Warm up to winter
Ready your home for the winter months with cosy everyday upgrades that’ll give you comfort in the cold
With new-season TV lined up on the player, salads giving way to stews and soups, and cashmere and fleece back in rotation in your wardrobe, it’s time to think about entering hibernation mode. Yep, as winter approaches, so does the call to cosy up on the sofa with the curtains drawn.
Add a few soft textures, furnishings in richer hues and a scattering of personalised luxuries and, instead of dreading the long cold nights, you’ll revel in them as you retire to your retreat to recharge. Here are our top eight tips for rediscovering the joys of staying in.
1. Create a reading corner
With both the Nobel Prize for Literature and the Booker Prize being announced in autumn, you’ll probably have a bestseller on the go RN. Take your reading experience to the next level with a quiet corner for hunkering down. Make sure there’s plenty of natural light – or a reading lamp, especially if you’re reading in bed. For awkward spots with no plug nearby, we now stock portable lamps that are rechargeable to give you hours of cord-free light with each charge.
2. Add layers
There’s something inherently soothing about blankets and throws. Drape a few over your bed, style one on your sofa or start an inviting pile ready for movie nights. Piglet in Bed and Bedfolk have luxury linens to die for in natural fabrics such as cotton or wool, but synthetic fleece has its place too – it’s crazily soft and warm, and washes like a dream.
3. Unwind with scent
Leave citrus and floral scents for spring and summer and instead lean into warm berry or rich oudh candles to set a cosy olfactory scene come evening. Jo Malone’s range of charity candles (with 75% of sales going to the Shining A Light On Mental Health Foundation) are as beautifully packaged as they are scented, with gooseberry in particular striking an unexpectedly autumnal note. As we get nearer to Christmas, look for diffusers or candles with a heart of cinnamon, ginger or pine. On a budget? Scent your whole home with this stovetop pot pourri.
4. Hang art you love
Surround yourself with artwork and images that make you smile. Print out phone snaps, do a doodle and frame it (or if your children are bringing artworks home from school, have a selection mounted), or remember a gallery trip with a print. Even just moving pictures around for a change of scene can be refreshing.
5. Set up a creative space
Even if you’re not working from home, create an area to help you feel inspired.
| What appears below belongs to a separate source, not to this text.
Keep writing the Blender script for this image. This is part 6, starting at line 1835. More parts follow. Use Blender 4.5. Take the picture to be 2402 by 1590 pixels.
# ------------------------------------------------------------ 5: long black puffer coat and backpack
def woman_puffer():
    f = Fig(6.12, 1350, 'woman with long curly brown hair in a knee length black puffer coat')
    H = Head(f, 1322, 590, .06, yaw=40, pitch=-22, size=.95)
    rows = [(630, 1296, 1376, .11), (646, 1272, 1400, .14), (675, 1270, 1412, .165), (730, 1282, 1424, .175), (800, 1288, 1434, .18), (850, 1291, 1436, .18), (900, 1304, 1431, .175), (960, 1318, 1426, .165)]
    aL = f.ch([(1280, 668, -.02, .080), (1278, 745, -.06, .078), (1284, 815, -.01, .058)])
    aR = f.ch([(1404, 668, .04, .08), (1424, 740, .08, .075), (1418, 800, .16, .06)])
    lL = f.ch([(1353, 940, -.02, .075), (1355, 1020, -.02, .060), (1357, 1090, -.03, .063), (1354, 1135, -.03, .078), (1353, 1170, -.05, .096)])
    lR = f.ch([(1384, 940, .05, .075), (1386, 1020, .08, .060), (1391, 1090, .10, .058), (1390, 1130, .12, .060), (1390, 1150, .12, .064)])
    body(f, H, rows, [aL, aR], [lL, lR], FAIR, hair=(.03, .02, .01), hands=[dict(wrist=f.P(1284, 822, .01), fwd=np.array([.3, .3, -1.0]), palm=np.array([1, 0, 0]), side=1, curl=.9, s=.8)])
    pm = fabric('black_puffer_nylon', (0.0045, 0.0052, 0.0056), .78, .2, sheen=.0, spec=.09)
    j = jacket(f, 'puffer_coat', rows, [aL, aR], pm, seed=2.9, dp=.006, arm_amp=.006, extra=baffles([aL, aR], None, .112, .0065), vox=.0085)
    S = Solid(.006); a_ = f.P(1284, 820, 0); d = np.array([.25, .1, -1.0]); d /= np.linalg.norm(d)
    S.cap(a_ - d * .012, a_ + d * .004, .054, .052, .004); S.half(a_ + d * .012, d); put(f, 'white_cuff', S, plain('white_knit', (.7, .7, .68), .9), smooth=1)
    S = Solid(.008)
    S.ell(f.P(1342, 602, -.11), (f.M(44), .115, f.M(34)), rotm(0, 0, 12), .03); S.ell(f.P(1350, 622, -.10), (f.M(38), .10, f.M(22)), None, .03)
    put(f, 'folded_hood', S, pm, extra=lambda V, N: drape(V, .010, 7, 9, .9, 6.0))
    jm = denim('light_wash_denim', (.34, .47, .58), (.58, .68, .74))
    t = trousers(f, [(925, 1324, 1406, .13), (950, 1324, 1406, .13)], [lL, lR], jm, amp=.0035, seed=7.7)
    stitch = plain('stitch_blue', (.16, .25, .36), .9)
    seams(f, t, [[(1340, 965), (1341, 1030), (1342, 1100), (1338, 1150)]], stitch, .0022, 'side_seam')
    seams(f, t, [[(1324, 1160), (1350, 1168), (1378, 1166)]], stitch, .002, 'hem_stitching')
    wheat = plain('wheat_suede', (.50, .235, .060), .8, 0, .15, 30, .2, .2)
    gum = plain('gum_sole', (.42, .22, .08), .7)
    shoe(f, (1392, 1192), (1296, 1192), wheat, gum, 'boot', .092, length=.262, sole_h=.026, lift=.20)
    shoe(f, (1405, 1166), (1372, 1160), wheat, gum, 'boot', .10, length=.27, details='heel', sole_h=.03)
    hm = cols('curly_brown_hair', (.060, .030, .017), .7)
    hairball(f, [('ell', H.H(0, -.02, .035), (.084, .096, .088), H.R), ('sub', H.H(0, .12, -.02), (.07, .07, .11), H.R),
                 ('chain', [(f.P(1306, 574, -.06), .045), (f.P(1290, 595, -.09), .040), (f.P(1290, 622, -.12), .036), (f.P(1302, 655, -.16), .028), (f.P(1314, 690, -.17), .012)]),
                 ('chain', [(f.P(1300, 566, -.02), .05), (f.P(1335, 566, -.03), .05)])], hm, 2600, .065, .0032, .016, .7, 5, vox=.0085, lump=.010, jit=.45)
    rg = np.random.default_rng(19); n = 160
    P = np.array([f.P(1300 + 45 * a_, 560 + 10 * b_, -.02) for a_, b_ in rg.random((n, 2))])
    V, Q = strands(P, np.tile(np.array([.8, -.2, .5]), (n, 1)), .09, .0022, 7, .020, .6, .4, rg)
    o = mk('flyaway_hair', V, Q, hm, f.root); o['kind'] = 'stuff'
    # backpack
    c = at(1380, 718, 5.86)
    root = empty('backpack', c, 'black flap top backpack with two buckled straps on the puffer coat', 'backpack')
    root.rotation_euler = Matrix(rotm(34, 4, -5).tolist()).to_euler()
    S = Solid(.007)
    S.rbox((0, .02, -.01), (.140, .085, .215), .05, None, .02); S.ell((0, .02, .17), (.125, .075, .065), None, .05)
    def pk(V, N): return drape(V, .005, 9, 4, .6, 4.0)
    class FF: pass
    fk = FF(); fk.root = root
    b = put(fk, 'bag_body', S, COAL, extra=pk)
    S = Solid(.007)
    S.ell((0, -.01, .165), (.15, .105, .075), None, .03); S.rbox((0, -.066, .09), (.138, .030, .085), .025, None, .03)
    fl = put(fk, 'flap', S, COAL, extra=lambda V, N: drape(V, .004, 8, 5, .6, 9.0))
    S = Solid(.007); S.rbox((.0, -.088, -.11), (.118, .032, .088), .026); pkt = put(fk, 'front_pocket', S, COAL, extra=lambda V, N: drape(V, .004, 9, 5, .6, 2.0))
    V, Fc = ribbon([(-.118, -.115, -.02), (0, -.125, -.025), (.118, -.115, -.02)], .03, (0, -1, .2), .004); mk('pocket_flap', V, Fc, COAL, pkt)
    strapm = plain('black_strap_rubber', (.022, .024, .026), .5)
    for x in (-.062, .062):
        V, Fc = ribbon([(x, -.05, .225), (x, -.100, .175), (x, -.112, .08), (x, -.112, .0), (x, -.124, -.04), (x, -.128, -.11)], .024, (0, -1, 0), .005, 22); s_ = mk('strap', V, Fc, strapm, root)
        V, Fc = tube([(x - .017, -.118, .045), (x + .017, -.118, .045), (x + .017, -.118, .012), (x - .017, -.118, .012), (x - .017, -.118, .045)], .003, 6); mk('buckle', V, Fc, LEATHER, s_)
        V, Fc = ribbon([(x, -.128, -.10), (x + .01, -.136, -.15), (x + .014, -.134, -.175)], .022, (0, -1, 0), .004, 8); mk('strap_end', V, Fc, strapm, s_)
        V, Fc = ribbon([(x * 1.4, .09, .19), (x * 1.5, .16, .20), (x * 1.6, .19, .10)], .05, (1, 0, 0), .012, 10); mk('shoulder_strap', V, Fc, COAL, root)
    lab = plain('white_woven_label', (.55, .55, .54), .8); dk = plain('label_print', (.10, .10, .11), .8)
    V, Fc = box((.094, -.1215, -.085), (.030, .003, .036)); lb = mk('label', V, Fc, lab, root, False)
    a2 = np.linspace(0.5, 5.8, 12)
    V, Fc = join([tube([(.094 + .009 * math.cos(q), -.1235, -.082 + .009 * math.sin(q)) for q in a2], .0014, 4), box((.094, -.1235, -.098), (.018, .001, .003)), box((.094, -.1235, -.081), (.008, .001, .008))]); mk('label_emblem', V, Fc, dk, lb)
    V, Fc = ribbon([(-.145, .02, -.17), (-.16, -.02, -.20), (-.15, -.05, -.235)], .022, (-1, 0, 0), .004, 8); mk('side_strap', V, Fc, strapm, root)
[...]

Start a daily journal, noting down five things that make you feel happy, revisit a lapsed hobby, write letters to friends or start that novel you always planned to write…
6. Take up a hobby
Why not carve out time to embark on a small project, like knitting, embroidery or macramé? Craft is known to reduce stress by 88%. Alright, we made that bit up, but it feels like it when you calm your mind with busy hands and create something beautiful. Do it to some of your favourite music and lose yourself in the task.
7. You do you
Update a bare corner with a cluster of accessories. Walk around your home and pick out your favourite things, arranging them to create a vignette where you can appreciate them most. Lean frames of different heights on a sideboard, re-plant supermarket bulbs in a pretty pot, or decant taper candles into an empty vase for a quick update.
8. Turn in early
The control centre of your cosy universe is your bed. So now’s the time to consider whether you need to invest in a new frame. Fabric headboards make reading or watching a box set from bed an act of self-care in itself, and many come in an array of colours to fit with your scheme. If you want a quicker update, a mattress topper can transform the warmth or comfort of your existing mattress, or indulge in a heated blanket if you feel the cold.